The Truth Commission took testimony from many leaders in the Indigenous
community. George E. (Tink) Tinker, an Indigenous professor at the Iliff School
of Theology, testified about the actual population of the Caribbean and the
long history of undercounting, so as to make colonization seem less brutal than
it was. Mark Sanderfer gave the actual history of Christopher
Columbus—who, before getting lost trying to find a new route to Asia, was
a slave trader who brought West Africans to Portugal.
Portugal was the first European country to begin the kidnapping and murdering
of West African people for the purpose of enslaving them.

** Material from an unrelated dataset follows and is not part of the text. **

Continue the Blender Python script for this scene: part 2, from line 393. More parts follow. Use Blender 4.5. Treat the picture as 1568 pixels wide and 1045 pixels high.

Larry Hales of FIST testified about Christopher Columbus and his legacy’s
impact on African people brought to the Americas. As the policies of
Christopher Columbus led to the almost complete annihilation of the first
people in the Caribbean, the colonizers then turned to the mass importation of
African people to the Americas to provide slave labor.
According to the Web site africawithin.com, “The creation of the
plantation system in the Americas and the Caribbean Islands set in motion a way
of life for Europeans that they had not previously enjoyed. This way of life
and the exploitation of the resources of the Americas and the Caribbean
Islands, after the destruction of the nations and civilizations of the people
referred to as ‘Indians,’ renewed the economic energy of Europe and
gave Europeans the ability to move to the center stage of what they refer to as
world progress.
“This was done mainly at the expense of African people, who are still not
thoroughly aware of their impact on every aspect of world history. Education
for a new reality in the African world must train African people to understand
the nature of their contribution to the different aspects of world history,
past and present, and the possibilities of their future
contribution.”
Glenn Morris testified about the legacy of Columbus on Indigenous people and
what it means today, as U.S. imperialism aggressively targets poor workers
around the world for highly exploitable labor and to steal the resources
underneath their feet.
Ultimately, Morris said, the Doctrine of Discovery is a thin veil for white
supremacy. As European nations were competing with one another for riches, they
were able to share in an ideology that exerted their superiority over darker
people around the world. This doctrine was used to validate the mass murder of
people for profit and the enslavement of them. It continues to do so today,
said Morris, as there has never been a dialogue around the colonization of the
Americas and slavery and how the U.S. was born into the world dripping with
blood from head to toe.
The Truth Commission, just like the International Tribunal on Hurricanes
Katrina/Rita, provided the true history of people. As the struggle to stop
imperialist wars abroad and the war against the oppressed and workers in the
U.S. intensifies, this truth becomes increasingly more important and provides
the history that will inundate the lies of the oppressors.